Amidst signs that range from smart (THE CIVIL WAR WAS AN INSIDE JOB) to civic-minded (I MASTURBATE AND I VOTE), it becomes obvious that whatever's happening on stage is beside the point. Whereas I first pushed up front for some intro action, at this juncture I'm half-way up on the north side, 50 yards back from the closest Jumbotron. Some people shush neighbors in hopes of hearing Colbert speak — others climb the giant elms for better views, spurring onlookers to shout "TREE-HUGGER!!!" — but most accept the fact that we'll have to watch the replay later. Like it says on the sign directly in front of me: THE PEOPLE BEHIND ME CAN'T SEE. And that's fine.

Missing the (non) message
There's no way to accurately gauge the turnout here; with most grassy Mall patches roped off, crowds spill into every street, path, and sidewalk in and around the designated area. While I'm sure that most coverage will concentrate on tallies, headcounts completely miss the message, or the non-message, as it were. Near the end, Stewart says, "I'm really happy you guys are here — even if none of us are really quite sure why we are here." It might be more accurate to say that while we don't know why we came, there's a good chance that we're leaving with a pretty good idea.

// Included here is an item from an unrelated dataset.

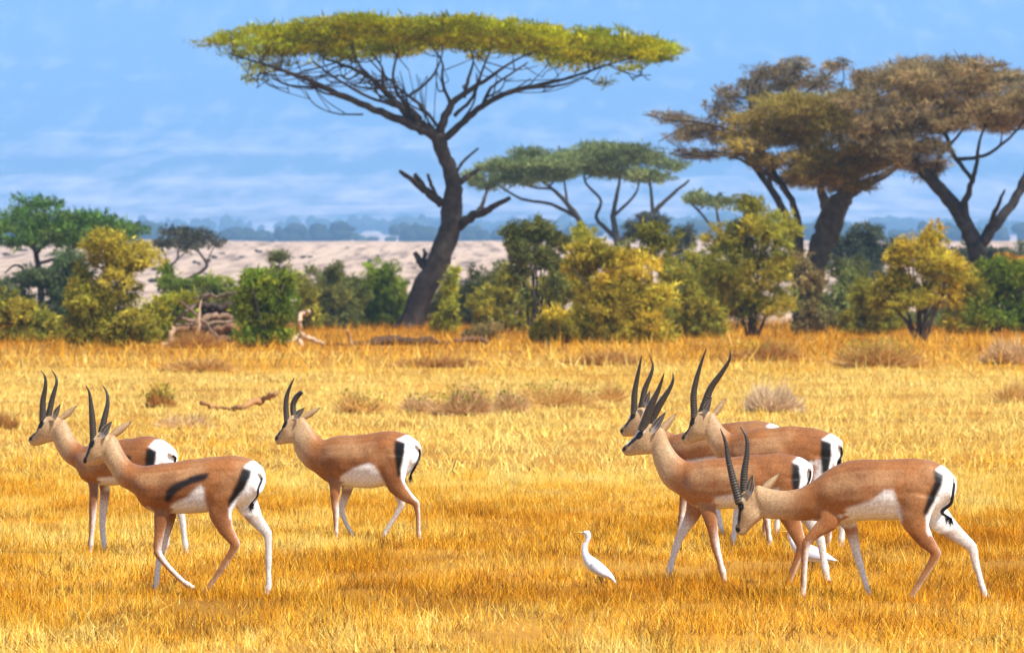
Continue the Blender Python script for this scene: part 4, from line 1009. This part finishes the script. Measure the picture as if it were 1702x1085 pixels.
    br = C_BROWN * g.get('tone', 1.0)
    c = np.tile(br, (len(v), 1))
    body = np.isin(pid, (0, 5, 6, 3, 4))
    # darker redder back, paler saddle band along the flank
    tz = v[:, 2]
    c = mix(c, br * 0.82, sstep(.75, 1.0, ss0) * m0 * .6)
    c = mix(c, C_TAN, np.exp(-((ss0 - .70) / .10) ** 2) * m0 * sstep(.3, .42, tt0) * sstep(.92, .7, tt0) * .55)
    c = mix(c, C_DARK, np.exp(-((ss0 - .45) / .1) ** 2) * m0 * sstep(.3, .45, tt0) * sstep(.95, .8, tt0) * .45)
    blot = fbm(v[:, 0] * 5.5 + idx * 3.1, v[:, 2] * 6, 55, 4)
    c = mix(c, C_DARK, sstep(.5, .7, blot) * body * .5); c = mix(c, C_TAN, sstep(.48, .3, blot) * body * .22)
    # darker brown coat along the ridge of the back
    c = mix(c, br * .78, m0 * sstep(.86, .97, ss0) * .45)
    # neck fades to tan, throat paler
    m1 = (pid == 1) * sstep(.28, .62, tt + nz / px * 3)
    c = mix(c, C_TAN * .97 + .03 * C_WHITE, m1); c = mix(c, C_PALE, m1 * sstep(.35, .0, ss) * .7)
    c = mix(c, br * .9, (pid == 1) * sstep(.8, 1, ss) * .25)
    # belly
    belly = poly_sd(cu, cv + nz, g['belly']) if 'belly' in g else (ss - (.33 + .06 * np.sin(tt * 9))) * .3 * px
    down = (np.isin(pid, (0, 3, 4, 5, 6))) & (v[:, 2] > .36)
    bellym = sstep(.012 * px, -.012 * px, belly + nz) * down * np.where(np.isin(pid, (3, 4)), sstep(.45, .0, side), 1.0); c = mix(c, C_WHITE * .96, bellym)
    c = mix(c, C_WHITE * .9, ((pid == 0) & (nr[:, 2] < -.75)) * sstep(-.7, -.9, nr[:, 2]))
    # legs
    fl = np.isin(pid, (3, 4)); hl = np.isin(pid, (5, 6))
    legc = mix(np.tile(br, (len(v), 1)), C_TAN, sstep(.35, .95, tt))
    inner = sstep(.15, -.25, side + .25 * nr[:, 0]); LW = C_WHITE * np.array([.86, .84, .82])
    legc = mix(legc, LW, inner); legc = mix(legc, C_WHITE, sstep(.05, -.35, nr[:, 0]) * fl * sstep(.2, .34, tt) * .9)
    back = sstep(.35, -.15, nr[:, 0] + .75)      # rear edge
    legc = mix(legc, C_WHITE, back * hl * sstep(.3, .5, tt) * .85)
    legc = mix(legc, C_PALE, sstep(.55, .95, tt) * .25)
    low = np.where(fl, sstep(.16, .42, tt), sstep(.20, .42, tt))
    legm = (fl | hl) * np.maximum(low, inner * sstep(.12, .25, tt))
    legm = legm * (1 - bellym * (tt < .3))
    c = c * (1 - legm[:, None]) + legc * legm[:, None]
    c = mix(c, np.array([.05, .04, .03]), (fl | hl) * sstep(.93, .955, tt))
    # rump
    rump = body & (v[:, 2] > .30 * 1.0) & (~fl)
    w = sstep(.006 * px, -.006 * px, poly_sd(cu, cv, g['white']) + nz * .4); c = mix(c, np.array([.88, .87, .86]), w * rump)
    b = sstep(.016 * px, -.006 * px, poly_sd(cu, cv, g['black']) + nz * .6) * (1 - w); c = mix(c, C_BLACK, b * rump)
    if 'stripe' in g:
        b = sstep(.012 * px, -.002 * px, poly_sd(cu, cv, g['stripe']) + nz * .6); c = mix(c, C_BLACK * 2, b * np.isin(pid, (0, 3, 5)))
    # face
    hd = pid == 2; ex, ey = g['eye']; nx_, ny_ = g['nose']
    hx, hy = nx_ - ex, ny_ - ey; hl_ = math.hypot(hx, hy); hx /= hl_; hy /= hl_
    ox, oy = (hy, -hx) if (hy * -1) < 0 else (-hy, hx)
    # o points towards the forehead side of the face
    fx, fy = g['head'][1][0] - g['head'][1][2], g['head'][1][1] - g['head'][1][3]
    if ox * fx + oy * fy < 0: ox, oy = -ox, -oy
    al = ((cu - ex) * hx + (cv - ey) * hy) / px; acr = ((cu - ex) * ox + (cv - ey) * oy) / px
    c = np.where(hd[:, None], C_TAN * .93, c)
    jaw = sstep(.45, .05, ss); c = mix(c, C_PALE * 1.02, hd * jaw * .7)
    c = mix(c, br * .85, hd * sstep(.80, .95, ss) * sstep(.02, .05, al) * .8)
    dark = seg_d(cu, cv, [(ex, ey), (ex + .5 * hx * hl_, ey + .5 * hy * hl_), (ex + .85 * hx * hl_, ey + .85 * hy * hl_)]) / px
    c = mix(c, C_BLACK * 3, hd * sstep(.013, .006, dark + nz / px * .3) * sstep(.17, .08, al))
    wh = seg_d(cu, cv, [(ex + ox * .024 * px - hx * .03 * px, ey + oy * .024 * px - hy * .03 * px), (ex + .75 * hx * hl_ + ox * .016 * px, ey + .75 * hy * hl_ + oy * .016 * px)]) / px
    c = mix(c, C_WHITE, hd * sstep(.012, .006, wh))
    bl = np.sqrt((al / 1.7) ** 2 + (acr + .15 * al) ** 2); c = mix(c, C_WHITE * .9, hd * sstep(.036, .027, bl) * sstep(-.004, .008, acr - al * .3) * .8)
    c = mix(c, C_BLACK, hd * sstep(.022, .016, bl))
    nd = np.hypot(cu - nx_, cv - ny_) / px; c = mix(c, C_BLACK * 2.5, hd * sstep(.022, .012, nd))
    c = np.where(hd[:, None], c, smooth_cols(me, c, 2))
    set_cols(me, np.clip(c * (1 + nz / px * 6)[:, None], .006, 1)); me.materials.append(M_COAT)
    bo = bpy.data.objects.new('body', me); COL.objects.link(bo); bo.parent = root
    # horns, ears, eyes, tail
    make_horn(fr, root, g['horn1'], .028, g.get('hs', .06), False); make_horn(fr, root, g['horn2'], -.028, -g.get('hs', .06), g.get('broken', False))
    make_ear(fr, root, *g['ear1'], .048, .085, .033, C_TAN * .8, True); make_ear(fr, root, *g['ear2'], -.045, -.12, .027, C_TAN * .8, False)
    for s_ in (1, -1): make_eye(fr, root, g['eye'], s_ * .047)
    P = []                                       # the tail hangs against the rump
    core = np.isin(pid, (0, 5, 6)) & (v[:, 0] < np.percentile(v[:, 0], 40)) & (v[:, 2] > .33)
    for a in g['tail']:
        L = 0.0
        for it in range(4):
            p = fr.loc(a[0], a[1], L); near = core & (abs(v[:, 1] - L) < .022) & (abs(v[:, 2] - p[2]) < .025)
            xs = v[near, 0].min() if near.any() else p[0]
            L = float(np.clip(L + .7 * ((p[0] - xs) / math.tan(fr.th)), -.045, .045))
        P.append([xs - .006, L, fr.loc(a[0], a[1], L)[2], a[2] / fr.px / 2 * .75])
    P = np.array(P)
    q = catmull(P, 6); vv, ff = tube(q[:, :3], q[:, 3], 8); nn = len(q)
    tcol = np.where((np.arange(nn) / nn < g.get('tailw', .15))[:, None], C_WHITE, C_BLACK * 1.5); tcol = np.vstack([np.repeat(tcol, 8, 0), tcol[:1], tcol[-1:]])
    tmb = MB(); tmb.add(vv, ff, tcol); rng = np.random.default_rng(idx)
    e = q[-4:, :3]; m = 160                       # hair tuft
    st = e[rng.integers(0, len(e), m)]; dr = np.array([0, 0, -1.0]) + rng.normal(0, .25, (m, 3)); sd_ = rng.normal(0, .0016, (m, 3))
    tp = st + dr * rng.uniform(.02, .06, m)[:, None]; tmb.add(np.stack([st - sd_, st + sd_, tp], 1).reshape(-1, 3), np.arange(3 * m).reshape(-1, 3), C_BLACK * 1.5)
    tmb.build('tail', M_COAT, root, True)
    return root

C1 = (20, 590, 2.5826); C2 = (430, 600, 3.39); C3 = (940, 560, 2.4104); C4 = (1180, 680, 3.1918)
G = []
G.append(dict(label='gazelle with a black flank stripe, front of the pair at the left, one foreleg lifted', crop=C1, u0=340, v0=991, yaw=19, lift=('FL',),
    torso=[(1058, 480, 1050, 590), (1022, 450, 1005, 635), (960, 429, 930, 660), (880, 432, 850, 672), (780, 446, 770, 680), (690, 459, 690, 680), (620, 468, 612, 676), (565, 474, 565, 650), (535, 470, 540, 615)],
    neck=[(505, 460, 505, 585), (470, 420, 450, 550), (443, 368, 400, 482), (425, 340, 380, 455)],
    head=[(405, 328, 392, 457), (352, 335, 368, 462), (328, 362, 345, 469), (312, 408, 322, 473), (297, 438, 308, 473), (292, 455, 300, 470)],
    FL=[(640, 590, 125), (642, 680, 74), (632, 760, 46), (625, 845, 38), (668, 905, 27), (735, 970, 25), (785, 1003, 29)],
    FR=[(650, 600, 110), (667, 690, 68), (647, 780, 44), (627, 860, 36), (616, 930, 27), (610, 990, 26), (590, 1030, 31)],
    HL=[(945, 535, 185), (905, 610, 150), (900, 680, 98), (925, 740, 66), (965, 798, 46), (930, 855, 31), (880, 928, 27), (840, 980, 27), (822, 1003, 30)],
    HR=[(985, 555, 165), (1005, 635, 105), (1045, 700, 68), (1098, 768, 44), (1103, 830, 31), (1102, 930, 27), (1103, 985, 29), (1092, 1028, 31)],
    belly=[(678, 690), (684, 645), (712, 628), (760, 606), (796, 570), (815, 556), (829, 566), (830, 600), (840, 640), (850, 700)],
    white=[(1000, 480), (1025, 455), (1060, 445), (1150, 470), (1150, 640), (1050, 680), (940, 700), (935, 655), (965, 615), (1000, 575), (1030, 520), (1036, 490)],
    black=[(998, 482), (1037, 488), (1032, 525), (1002, 580), (965, 618), (938, 650), (935, 620), (960, 570), (985, 520)],
    stripe=[(662, 622), (668, 580), (700, 552), (770, 521), (850, 505), (840, 527), (770, 552), (712, 580), (692, 605), (680, 625)],
    eye=(331, 380), nose=(299, 457), horn1=[(338, 348, 34), (334, 275, 30), (328, 205, 20), (321, 160, 11), (307, 130, 3)], horn2=[(372, 325, 33), (388, 255, 27), (398, 205, 19), (393, 160, 11), (372, 128, 3)],
    ear1=((378, 348), (420, 283)), ear2=((430, 335), (503, 282)), tail=[(1062, 505, 16), (1072, 530, 14), (1055, 570, 12), (1015, 600, 12), (1008, 620, 9), (1022, 638, 5)]))
G.append(dict(label='gazelle at the far left standing behind the striped one', crop=C1, u0=200, v0=923, yaw=30, tone=.95,
    torso=[(682, 405, 672, 490), (650, 372, 640, 520), (600, 351, 590, 535), (530, 352, 520, 548), (450, 365, 450, 560), (390, 378, 390, 562), (345, 385, 348, 560), (318, 388, 315, 540), (302, 386, 300, 520)],
    neck=[(285, 382, 275, 490), (255, 355, 215, 445), (228, 300, 178, 392), (212, 270, 163, 367)],
    head=[(195, 258, 165, 369), (140, 262, 140, 374), (113, 277, 118, 380), (95, 322, 97, 386), (67, 345, 75, 388), (55, 358, 62, 378)],
    FL=[(330, 480, 105), (352, 565, 52), (348, 640, 38), (345, 715, 31), (338, 790, 24), (333, 856, 26)],
    FR=[(370, 490, 90), (392, 575, 50), (384, 660, 38), (379, 730, 31), (385, 790, 24), (392, 850, 26)],
    HL=[(600, 450, 140), (605, 535, 115), (640, 610, 70), (686, 690, 38), (680, 760, 27), (665, 852, 26)],
    HR=[(625, 460, 130), (665, 560, 90), (712, 640, 50), (735, 700, 36), (745, 780, 26), (757, 860, 26)],
    white=[(595, 390), (625, 360), (760, 370), (760, 540), (620, 530), (625, 460), (632, 410)], black=[(590, 400), (632, 398), (628, 440), (622, 465), (615, 530), (582, 530), (586, 440)],
    belly=[(350, 580), (370, 525), (440, 520), (520, 500), (560, 470), (580, 600)], stripe=[(440, 470), (480, 425), (520, 432), (510, 455), (470, 470)],
    eye=(110, 300), nose=(61, 362), horn1=[(117, 265, 33), (118, 200, 28), (130, 135, 19), (128, 92, 10), (111, 66, 3)], horn2=[(142, 252, 30), (158, 182, 24), (175, 122, 15), (171, 92, 9), (152, 64, 3)],
    ear1=((172, 268), (197, 210)), ear2=((205, 265), (267, 216)), tail=[(672, 418, 16), (690, 428, 14), (705, 440, 14), (712, 452, 12), (712, 480, 8)], tailw=.25))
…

In some cases, people abandoned their pre-packaged agendas. A buttoned-up post-grad who works for the Department of the Treasury tells me that he planned to attend a nearby "Government Doesn't Suck" march — in which federal workers piggybacked the Stewart rally to push a message that not all bureaucrats are lazy — but switched gears to chase a flock of slutty witches to the Mall. I also debrief a New York actress named Jordan and her friend Chantal, a former Celtics dancer. The two hotties rolled down to meet datable men in a promotion for their Real Weather Girls iPhone app, but decided that cheering on sanity is easier than finding Mr. Right among these befuddled masses.

I typically get lonely on long trips to cover protests — perhaps because I don't belong to the homogenous America that conservatives wish to restore, or maybe because I'm often hollered at for asking individuals with TYRANNY RESPONSE TEAM shirts if they're sanctioned by the UN. I rarely jibe with progressive activists, either. Last year, I topped the weed-reformer shit list for lambasting their Spicoli-styled spokespeople. And don't get me started on charter-school supporters.

But this rally is different. This one is relatively sane.

After smashing up some Halloween parties with the Ghostbusters, Pocahontas, and a few Snookies, my taxi passes the Jefferson Memorial, and I begin chatting with the Ethiopian cabbie about the Tea Party, and their superficial affection for the Founding Fathers. "Some of them tip well," he says, "but most of them are like American Taliban." I don't completely disagree, but in the spirit of the day, I change the topic to how Washington and Jefferson might have felt about the festivities, and about the drugs, booze, and anarchy that gave me so much comfort there.